→ **Exercise**:
Each line below should be retyped exactly, with no pictures.

* * *

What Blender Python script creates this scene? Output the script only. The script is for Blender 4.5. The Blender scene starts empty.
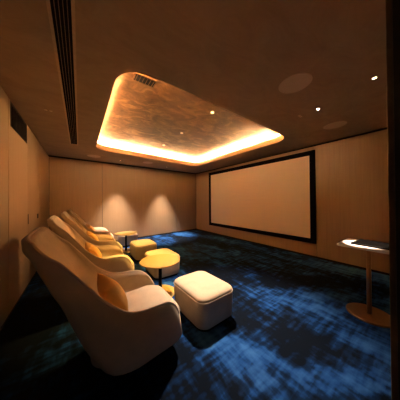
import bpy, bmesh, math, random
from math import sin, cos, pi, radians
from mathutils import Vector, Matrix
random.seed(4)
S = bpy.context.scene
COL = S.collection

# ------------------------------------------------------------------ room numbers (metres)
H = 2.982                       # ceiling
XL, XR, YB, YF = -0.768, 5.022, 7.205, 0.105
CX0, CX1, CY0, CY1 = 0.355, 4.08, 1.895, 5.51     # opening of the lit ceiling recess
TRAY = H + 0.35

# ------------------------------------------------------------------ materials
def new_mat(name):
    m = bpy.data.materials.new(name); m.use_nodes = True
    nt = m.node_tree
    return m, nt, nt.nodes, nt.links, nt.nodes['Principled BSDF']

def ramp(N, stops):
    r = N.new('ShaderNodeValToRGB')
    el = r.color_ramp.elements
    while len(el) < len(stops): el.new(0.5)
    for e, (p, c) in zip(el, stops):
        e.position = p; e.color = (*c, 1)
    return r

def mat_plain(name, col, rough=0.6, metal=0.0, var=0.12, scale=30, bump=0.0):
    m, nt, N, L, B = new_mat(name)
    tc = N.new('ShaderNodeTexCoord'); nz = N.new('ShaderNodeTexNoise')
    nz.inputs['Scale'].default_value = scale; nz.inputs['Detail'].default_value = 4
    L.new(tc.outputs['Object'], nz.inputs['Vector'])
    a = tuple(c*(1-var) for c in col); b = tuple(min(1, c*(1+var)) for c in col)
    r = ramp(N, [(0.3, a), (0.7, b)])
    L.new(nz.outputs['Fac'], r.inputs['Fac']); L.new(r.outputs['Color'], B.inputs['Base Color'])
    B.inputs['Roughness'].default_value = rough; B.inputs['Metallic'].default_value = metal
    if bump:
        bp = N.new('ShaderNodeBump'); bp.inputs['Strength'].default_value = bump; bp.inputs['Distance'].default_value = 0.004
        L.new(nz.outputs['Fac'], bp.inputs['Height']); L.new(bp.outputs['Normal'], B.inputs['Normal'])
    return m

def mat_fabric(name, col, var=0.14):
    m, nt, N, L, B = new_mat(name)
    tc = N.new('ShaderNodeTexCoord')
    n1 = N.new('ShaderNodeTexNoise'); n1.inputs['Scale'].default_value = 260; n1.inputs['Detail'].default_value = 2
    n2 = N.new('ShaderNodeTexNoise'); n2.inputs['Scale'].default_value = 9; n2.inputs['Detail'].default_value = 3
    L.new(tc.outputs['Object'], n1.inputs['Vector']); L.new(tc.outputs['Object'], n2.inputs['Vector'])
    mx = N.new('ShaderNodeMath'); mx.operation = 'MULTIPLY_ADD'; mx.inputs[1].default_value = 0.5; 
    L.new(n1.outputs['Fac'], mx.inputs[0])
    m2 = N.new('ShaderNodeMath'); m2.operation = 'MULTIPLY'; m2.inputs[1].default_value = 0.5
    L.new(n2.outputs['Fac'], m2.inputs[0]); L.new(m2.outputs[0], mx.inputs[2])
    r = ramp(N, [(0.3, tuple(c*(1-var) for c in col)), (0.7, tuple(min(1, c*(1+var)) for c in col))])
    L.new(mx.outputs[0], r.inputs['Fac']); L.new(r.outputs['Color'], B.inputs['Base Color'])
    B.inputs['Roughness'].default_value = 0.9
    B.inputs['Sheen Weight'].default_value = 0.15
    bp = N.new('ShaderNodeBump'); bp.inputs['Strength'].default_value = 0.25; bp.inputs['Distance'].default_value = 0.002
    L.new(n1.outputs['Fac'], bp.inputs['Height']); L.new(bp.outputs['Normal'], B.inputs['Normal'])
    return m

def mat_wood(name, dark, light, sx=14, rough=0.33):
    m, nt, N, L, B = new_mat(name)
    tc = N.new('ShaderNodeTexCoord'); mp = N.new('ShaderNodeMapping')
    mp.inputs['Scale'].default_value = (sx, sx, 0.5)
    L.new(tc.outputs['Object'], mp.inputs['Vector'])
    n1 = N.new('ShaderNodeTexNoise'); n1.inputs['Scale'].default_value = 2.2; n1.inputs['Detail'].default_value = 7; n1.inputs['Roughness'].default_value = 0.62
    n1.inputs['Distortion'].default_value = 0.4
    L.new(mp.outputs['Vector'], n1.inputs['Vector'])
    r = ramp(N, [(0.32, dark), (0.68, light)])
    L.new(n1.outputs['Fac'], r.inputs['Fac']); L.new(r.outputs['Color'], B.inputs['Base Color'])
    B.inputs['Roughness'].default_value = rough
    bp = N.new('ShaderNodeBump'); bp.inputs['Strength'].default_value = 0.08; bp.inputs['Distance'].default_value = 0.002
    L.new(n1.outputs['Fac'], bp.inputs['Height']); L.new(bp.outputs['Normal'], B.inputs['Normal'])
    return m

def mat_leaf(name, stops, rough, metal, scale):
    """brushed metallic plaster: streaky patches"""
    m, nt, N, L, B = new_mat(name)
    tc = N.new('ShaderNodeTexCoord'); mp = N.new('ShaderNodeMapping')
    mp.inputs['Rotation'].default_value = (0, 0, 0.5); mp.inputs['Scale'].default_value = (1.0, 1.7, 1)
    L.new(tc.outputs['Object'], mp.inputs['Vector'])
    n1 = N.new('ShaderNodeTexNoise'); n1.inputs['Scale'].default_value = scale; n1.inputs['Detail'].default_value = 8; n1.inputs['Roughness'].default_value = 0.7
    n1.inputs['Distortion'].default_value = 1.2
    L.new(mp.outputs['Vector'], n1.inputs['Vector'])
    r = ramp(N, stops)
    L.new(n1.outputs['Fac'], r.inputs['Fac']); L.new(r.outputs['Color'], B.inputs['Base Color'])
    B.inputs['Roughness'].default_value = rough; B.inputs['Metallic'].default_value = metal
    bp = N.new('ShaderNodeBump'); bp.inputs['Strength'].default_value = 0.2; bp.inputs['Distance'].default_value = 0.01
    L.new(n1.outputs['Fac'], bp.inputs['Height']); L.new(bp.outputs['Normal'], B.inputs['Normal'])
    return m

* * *

→ **Reply to the task**:
What Blender Python script creates this scene? Output the script only. The script is for Blender 4.5. The Blender scene starts empty.
import bpy, bmesh, math, random
from math import sin, cos, pi, radians
from mathutils import Vector, Matrix
random.seed(4)
S = bpy.context.scene
COL = S.collection

# ------------------------------------------------------------------ room numbers (metres)
H = 2.982                       # ceiling
XL, XR, YB, YF = -0.768, 5.022, 7.205, 0.105
CX0, CX1, CY0, CY1 = 0.355, 4.08, 1.895, 5.51     # opening of the lit ceiling recess
TRAY = H + 0.35

# ------------------------------------------------------------------ materials
def new_mat(name):
    m = bpy.data.materials.new(name); m.use_nodes = True
    nt = m.node_tree
    return m, nt, nt.nodes, nt.links, nt.nodes['Principled BSDF']

def ramp(N, stops):
    r = N.new('ShaderNodeValToRGB')
    el = r.color_ramp.elements
    while len(el) < len(stops): el.new(0.5)
    for e, (p, c) in zip(el, stops):
        e.position = p; e.color = (*c, 1)
    return r

def mat_plain(name, col, rough=0.6, metal=0.0, var=0.12, scale=30, bump=0.0):
    m, nt, N, L, B = new_mat(name)
    tc = N.new('ShaderNodeTexCoord'); nz = N.new('ShaderNodeTexNoise')
    nz.inputs['Scale'].default_value = scale; nz.inputs['Detail'].default_value = 4
    L.new(tc.outputs['Object'], nz.inputs['Vector'])
    a = tuple(c*(1-var) for c in col); b = tuple(min(1, c*(1+var)) for c in col)
    r = ramp(N, [(0.3, a), (0.7, b)])
    L.new(nz.outputs['Fac'], r.inputs['Fac']); L.new(r.outputs['Color'], B.inputs['Base Color'])
    B.inputs['Roughness'].default_value = rough; B.inputs['Metallic'].default_value = metal
    if bump:
        bp = N.new('ShaderNodeBump'); bp.inputs['Strength'].default_value = bump; bp.inputs['Distance'].default_value = 0.004
        L.new(nz.outputs['Fac'], bp.inputs['Height']); L.new(bp.outputs['Normal'], B.inputs['Normal'])
    return m

def mat_fabric(name, col, var=0.14):
    m, nt, N, L, B = new_mat(name)
    tc = N.new('ShaderNodeTexCoord')
    n1 = N.new('ShaderNodeTexNoise'); n1.inputs['Scale'].default_value = 260; n1.inputs['Detail'].default_value = 2
    n2 = N.new('ShaderNodeTexNoise'); n2.inputs['Scale'].default_value = 9; n2.inputs['Detail'].default_value = 3
    L.new(tc.outputs['Object'], n1.inputs['Vector']); L.new(tc.outputs['Object'], n2.inputs['Vector'])
    mx = N.new('ShaderNodeMath'); mx.operation = 'MULTIPLY_ADD'; mx.inputs[1].default_value = 0.5; 
    L.new(n1.outputs['Fac'], mx.inputs[0])
    m2 = N.new('ShaderNodeMath'); m2.operation = 'MULTIPLY'; m2.inputs[1].default_value = 0.5
    L.new(n2.outputs['Fac'], m2.inputs[0]); L.new(m2.outputs[0], mx.inputs[2])
    r = ramp(N, [(0.3, tuple(c*(1-var) for c in col)), (0.7, tuple(min(1, c*(1+var)) for c in col))])
    L.new(mx.outputs[0], r.inputs['Fac']); L.new(r.outputs['Color'], B.inputs['Base Color'])
    B.inputs['Roughness'].default_value = 0.9
    B.inputs['Sheen Weight'].default_value = 0.15
    bp = N.new('ShaderNodeBump'); bp.inputs['Strength'].default_value = 0.25; bp.inputs['Distance'].default_value = 0.002
    L.new(n1.outputs['Fac'], bp.inputs['Height']); L.new(bp.outputs['Normal'], B.inputs['Normal'])
    return m

def mat_wood(name, dark, light, sx=14, rough=0.33):
    m, nt, N, L, B = new_mat(name)
    tc = N.new('ShaderNodeTexCoord'); mp = N.new('ShaderNodeMapping')
    mp.inputs['Scale'].default_value = (sx, sx, 0.5)
    L.new(tc.outputs['Object'], mp.inputs['Vector'])
    n1 = N.new('ShaderNodeTexNoise'); n1.inputs['Scale'].default_value = 2.2; n1.inputs['Detail'].default_value = 7; n1.inputs['Roughness'].default_value = 0.62
    n1.inputs['Distortion'].default_value = 0.4
    L.new(mp.outputs['Vector'], n1.inputs['Vector'])
    r = ramp(N, [(0.32, dark), (0.68, light)])
    L.new(n1.outputs['Fac'], r.inputs['Fac']); L.new(r.outputs['Color'], B.inputs['Base Color'])
    B.inputs['Roughness'].default_value = rough
    bp = N.new('ShaderNodeBump'); bp.inputs['Strength'].default_value = 0.08; bp.inputs['Distance'].default_value = 0.002
    L.new(n1.outputs['Fac'], bp.inputs['Height']); L.new(bp.outputs['Normal'], B.inputs['Normal'])
    return m

def mat_leaf(name, stops, rough, metal, scale):
    """brushed metallic plaster: streaky patches"""
    m, nt, N, L, B = new_mat(name)
    tc = N.new('ShaderNodeTexCoord'); mp = N.new('ShaderNodeMapping')
    mp.inputs['Rotation'].default_value = (0, 0, 0.5); mp.inputs['Scale'].default_value = (1.0, 1.7, 1)
    L.new(tc.outputs['Object'], mp.inputs['Vector'])
    n1 = N.new('ShaderNodeTexNoise'); n1.inputs['Scale'].default_value = scale; n1.inputs['Detail'].default_value = 8; n1.inputs['Roughness'].default_value = 0.7
    n1.inputs['Distortion'].default_value = 1.2
    L.new(mp.outputs['Vector'], n1.inputs['Vector'])
    r = ramp(N, stops)
    L.new(n1.outputs['Fac'], r.inputs['Fac']); L.new(r.outputs['Color'], B.inputs['Base Color'])
    B.inputs['Roughness'].default_value = rough; B.inputs['Metallic'].default_value = metal
    bp = N.new('ShaderNodeBump'); bp.inputs['Strength'].default_value = 0.2; bp.inputs['Distance'].default_value = 0.01
    L.new(n1.outputs['Fac'], bp.inputs['Height']); L.new(bp.outputs['Normal'], B.inputs['Normal'])
    return m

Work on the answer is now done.